Preschool

Above are my sweet kids on their first real day of preschool. The day I dropped them off at their classroom, left them, ran errands, then returned to pick them up 2.5 hours later. Look how happy they are, so excited to finally go to preschool like we've discussed for so long.
The morning went like this...we greeted the teacher, walked into the room, I discussed their red dye allergy with the teacher with they washed their hands, Paxton and Avery sat at this table

playing with the animals. Shortly after Paxton asked Avery if she wanted to go play cars, she did, I asked them to put the animals back in the bin and give me a hug bye. They did and I left without a protest.
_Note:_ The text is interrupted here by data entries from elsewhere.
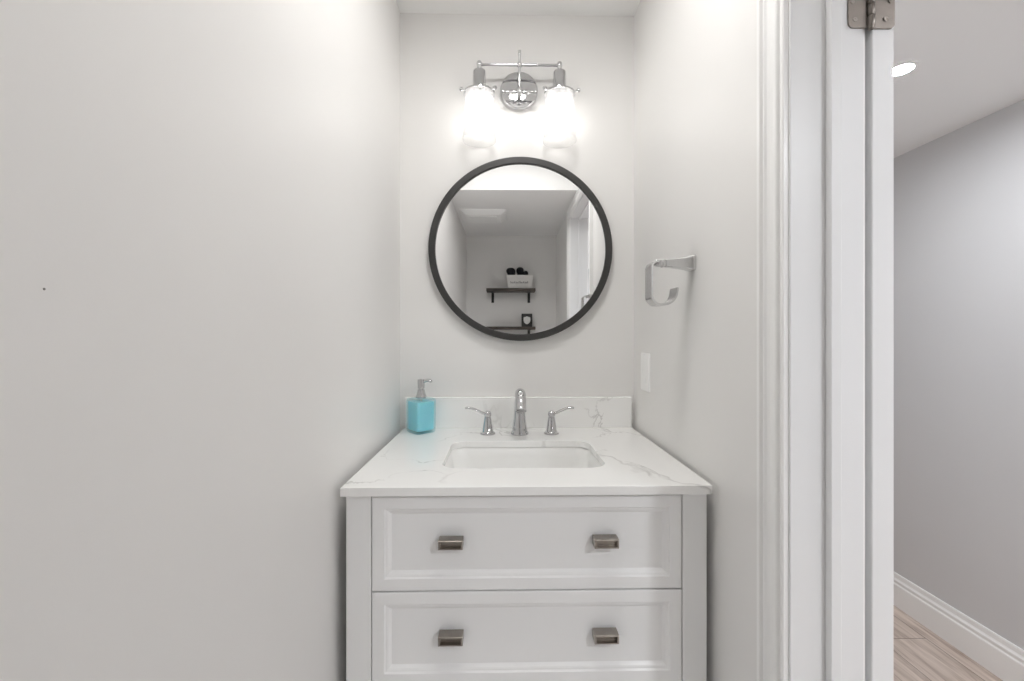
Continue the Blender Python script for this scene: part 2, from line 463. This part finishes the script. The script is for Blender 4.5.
# ------------------------------------------------------------------ vanity cabinet
CX0, CX1, CYF, CYB = -.3255, .4245, .892, 1.453
TOPZ, SLAB = Z(-.310), .0185
CT = TOPZ-SLAB
cab = thing('vanity_cabinet', 'white bathroom vanity cabinet with framed drawers under the quartz countertop', 'cabinet', (.05, 1.17, 0))
DXL, DXR = -.2745, .3735
for x0, x1 in ((CX0, DXL), (DXR, CX1)):
    b = bm_new(); box(b, x0, x1, CYF, CYF+.05, .0, CT)
    obj('front_post', b, 'cab', cab, bevel=.0015)
b = bm_new()
box(b, CX0, CX0+.018, CYF+.05, CYB, .12, CT)
box(b, CX1-.018, CX1, CYF+.05, CYB, .12, CT)
box(b, CX0+.018, CX1-.018, CYB-.01, CYB, .12, CT)
obj('side_panel', b, 'cab', cab)
for x0, x1 in ((CX0, CX0+.05), (CX1-.05, CX1)):
    b = bm_new(); box(b, x0, x1, CYB-.05, CYB, 0, .12)
    obj('rear_leg', b, 'cab', cab, bevel=.0015)
b = bm_new()
box(b, CX0+.018, CX1-.018, CYF+.05, CYB-.01, .12, .138)
box(b, DXL, DXR, CYF+.022, CYF+.05, CT-.035, CT)
for zz in (Z(-.5305), Z(-.7265)): box(b, DXL, DXR, CYF+.024, CYF+.05, zz-.010, zz+.010)
obj('carcass_rail', b, 'cabin', cab)
b = bm_new(); box(b, DXL, DXR, CYF+.006, CYF+.026, .085, .150)
obj('apron', b, 'cab', cab, bevel=.0015)

def drawer(z0, z1, pull_z, which):
    x0, x1 = DXL+.0022, DXR-.0022
    bb = bm_new()
    def L(d, y): return [Vector((x0+d, y, z0+d)), Vector((x1-d, y, z0+d)), Vector((x1-d, y, z1-d)), Vector((x0+d, y, z1-d))]
    yf = CYF
    rings(bb, [L(0, yf+.020), L(0, yf+.0012), L(.0012, yf), L(.0245, yf), L(.0260, yf+.0015), L(.0275, yf+.0030),
               L(.0300, yf+.0036), L(.0330, yf+.0050), L(.0375, yf+.0088), L(.0385, yf+.0095)])
    d = obj('drawer', bb, 'cab', cab)
    # drawer box behind the front
    bb = bm_new()
    box(bb, x0+.03, x1-.03, yf+.0555, CYB-.06, z0+.03, z0+.036)
    box(bb, x0+.03, x0+.042, yf+.0205, CYB-.06, z0+.036, z1-.04)
    box(bb, x1-.042, x1-.03, yf+.0205, CYB-.06, z0+.036, z1-.04)
    box(bb, x0+.042, x1-.042, CYB-.072, CYB-.06, z0+.036, z1-.04)
    obj('drawer_box', bb, 'cabin', d)
    if pull_z is None: return
    for px in (-.1095, .2110):
        yp = yf+.0095
        bb = bm_new(); wd, hh, pr = .0252, .0094, .0250
        def R(e, y, e2=None):
            e2 = e if e2 is None else e2
            return [Vector((px-wd+e, y, pull_z-hh+e2)), Vector((px+wd-e, y, pull_z-hh+e2)), Vector((px+wd-e, y, pull_z+hh-e2)), Vector((px-wd+e, y, pull_z+hh-e2))]
        rings(bb, [R(0, yp), R(0, yp-pr+.0015), R(.0012, yp-pr),
                   R(.0040, yp-pr, .0032), R(.0044, yp-pr+.0100, .0036)])
        obj('drawer_pull', bb, 'nickel', d, bevel=.0005)
drawer(Z(-.5290), Z(-.3345), Z(-.4290), 'top')
drawer(Z(-.7250), Z(-.5325), Z(-.6250), 'middle')
drawer(.154, Z(-.7285), Z(-.90), 'bottom')

# ------------------------------------------------------------------ countertop with sink cut-out and backsplash
KX0, KX1, KY0, KY1 = -.3325, .4300, .878, 1.4545
SX, SY, SW, SD = .0480, 1.1300, .3930, .2560
b = bm_new()
outer = [b.verts.new((x, y, TOPZ)) for x, y in ((KX0, KY0), (KX1, KY0), (KX1, KY1), (KX0, KY1))]
inner = [b.verts.new(p) for p in rrect(SX, SY, SW, SD, .045, TOPZ)]
ed = [b.edges.new((l[i], l[(i+1) % len(l)])) for l in (outer, inner) for i in range(len(l))]
bmesh.ops.triangle_fill(b, edges=ed, use_beauty=True)
ex = bmesh.ops.extrude_face_region(b, geom=b.faces[:])
bmesh.ops.translate(b, vec=(0, 0, -SLAB), verts=[v for v in ex['geom'] if isinstance(v, bmesh.types.BMVert)])
counter = obj('countertop', b, 'quartz', bevel=.0012)
counter['label'] = 'white grey-veined quartz countertop with a sink opening on the vanity cabinet'; counter['category'] = 'countertop'
BSY = 1.435
b = bm_new(); box(b, KX0+.003, KX1-.001, BSY, KY1, TOPZ+.0002, TOPZ+.101)
bs = obj('backsplash', b, 'quartz', bevel=.0012)
bs['label'] = 'low white quartz backsplash along the back wall behind the faucet'; bs['category'] = 'backsplash'

sink = thing('sink', 'white rectangular porcelain basin set under the countertop opening', 'sink', (SX, SY, CT-.14))
b = bm_new(); zz = CT-.0006
L = []
for ew, r, dz in ((.060, .06, 0), (.060, .06, -.010), (.016, .05, -.012), (-.010, .05, -.06), (-.022, .05, -.125), (-.05, .05, -.144), (-.10, .05, -.150)):
    L.append(rrect(SX, SY, SW+ew, SD+ew, r, zz+dz))
outerL = list(reversed(L))
innerL = []
for ew, r, dz in ((.060, .06, 0), (.010, .048, 0), (.002, .045, -.004), (-.012, .045, -.03), (-.030, .045, -.095), (-.045, .045, -.118), (-.075, .045, -.130), (-.14, .04, -.135), (-.21, .02, -.1375)):
    innerL.append(rrect(SX, SY, SW+ew, SD+ew, r, zz+dz))
rings(b, outerL + innerL)
obj('basin', b, 'porcelain', sink, smooth=True)
b = bm_new()
lathe(b, [(.022, -.004), (.022, .001), (.020, .0022), (.016, .0022), (.015, .0005), (.012, .0005), (.011, .004), (.004, .0055), (.0003, .0056)], (SX, SY, zz-.1372), 'Z', 32)
obj('drain', b, 'chrome', sink, smooth=True)

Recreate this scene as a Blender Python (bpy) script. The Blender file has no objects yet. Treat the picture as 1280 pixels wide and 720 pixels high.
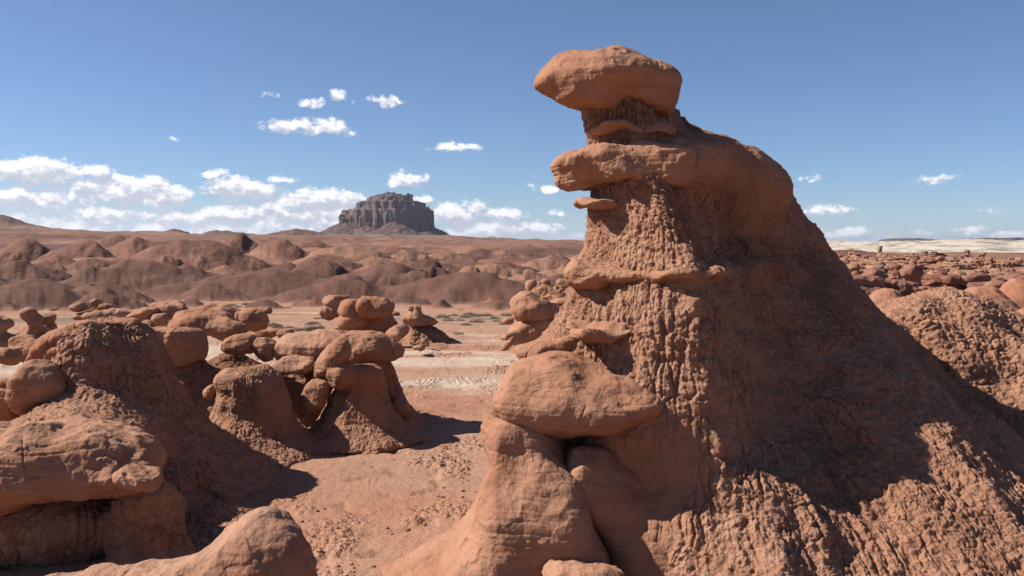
import bpy, math, random, time
T0 = time.time(); TM = []
import numpy as np
F32 = np.float32
rng = np.random.default_rng(7)
H, FPX = 3.6, 1108.0          # eye height in metres, focal length in photo pixels
HOR = 303.0                   # photo row of the level line
TO_SUN = np.array([-0.745, 0.06, 0.655]); TO_SUN /= np.linalg.norm(TO_SUN)

def W(px, py, Y):
    return np.array([(px-640)/FPX*Y, Y, H-(py-HOR)/FPX*Y])

# ------------------------------------------------------------ noise
PERM = np.concatenate([rng.permutation(256)]*3).astype(np.int32)
GR = rng.normal(size=(256, 3)); GR /= np.linalg.norm(GR, axis=1)[:, None]; GR = GR.astype(F32)
JIT = rng.random((32*32*32, 3)).astype(F32)

def perlin(p):
    p = np.asarray(p, F32); f0 = np.floor(p); i = f0.astype(np.int32) & 255; f = p-f0
    u = f*f*f*(f*(f*6-15)+10)
    out = 0
    px = (PERM[i[..., 0]], PERM[i[..., 0]+1])
    for dx in (0, 1):
        wx = u[..., 0] if dx else 1-u[..., 0]
        for dy in (0, 1):
            wy = wx*(u[..., 1] if dy else 1-u[..., 1])
            a = PERM[(px[dx]+i[..., 1]+dy) & 511]
            for dz in (0, 1):
                g = GR[PERM[(a+i[..., 2]+dz) & 511]]
                d = g[..., 0]*(f[..., 0]-dx)+g[..., 1]*(f[..., 1]-dy)+g[..., 2]*(f[..., 2]-dz)
                out = out+d*wy*(u[..., 2] if dz else 1-u[..., 2])
    return out*1.6

def fbm(p, octs=3, gain=.5):
    p = np.asarray(p, F32); s = 0; a = 1.; t = 0
    for k in range(octs):
        s = s+a*perlin(p*(2.03**k)+17.3*k); t += a; a *= gain
    return s/t

def ridged(p, octs=3):
    p = np.asarray(p, F32); s = 0; a = 1.; t = 0
    for k in range(octs):
        s = s+a*(1-np.abs(perlin(p*(2.03**k)+9.1*k))*2); t += a; a *= .5
    return s/t

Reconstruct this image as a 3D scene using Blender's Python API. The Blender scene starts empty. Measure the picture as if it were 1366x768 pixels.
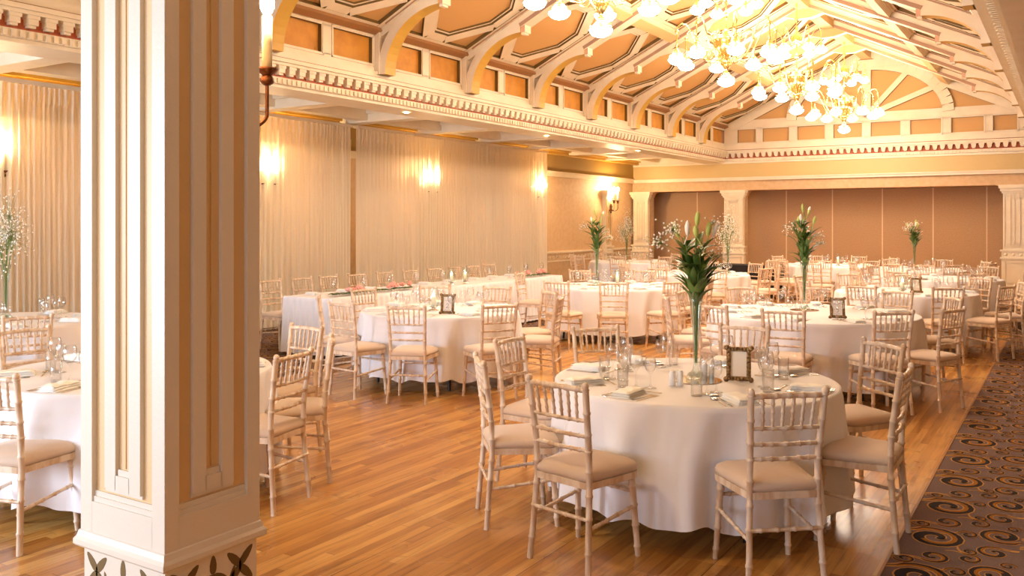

I was shocked, thrilled, and a little sad they are big kids now.

The next day went like this, Paxton not wanting to go to preschool, we greet teacher, wash hands, Paxton kept saying he wanted to come with me, we wrote on chalkboards, Paxton declined because he wanted to come home with me, I said it was time to go, tears and protests from Paxton started, I took him to the bathroom to calm down.

No calming down happening, we went back to classroom, Avery was off playing, Paxton was crying harder wanting to come with me. I left him crying with teacher, tears were flowing as I walked down the hallway, listening to my little boy cry begging for a hug. I was so close to escaping when the crying and screaming for one more hug got louder, he'd escaped I thought.

I turned around, the teacher was holding him, asking if I could come back and give him one more hug. How could I say no, this will only make it worse, when 5 other classroom teachers and some parents were now watching. I headed back, eyes full of tears, gave him a hug told him I'd pick him up soon, to only have the teacher help me pry his arms off my neck as I told her this only makes it worse. I then turned and left with the floodgates now flowing down my face as he cried "Mommy, I need a kiss!" and I trying not to make eye contact with anyone. The director said she'd call me and let me know how it was going and that a lot of times the 2nd day is harder.

Let's hope it gets better, 6 months they were in daycare after our nanny went to grad school, there was only a handful of times he didn't cry at dropoff. Say a little prayer or wish us well tomorrow. This hormonal, sleep deprived mama, doesn't know if she can handle it.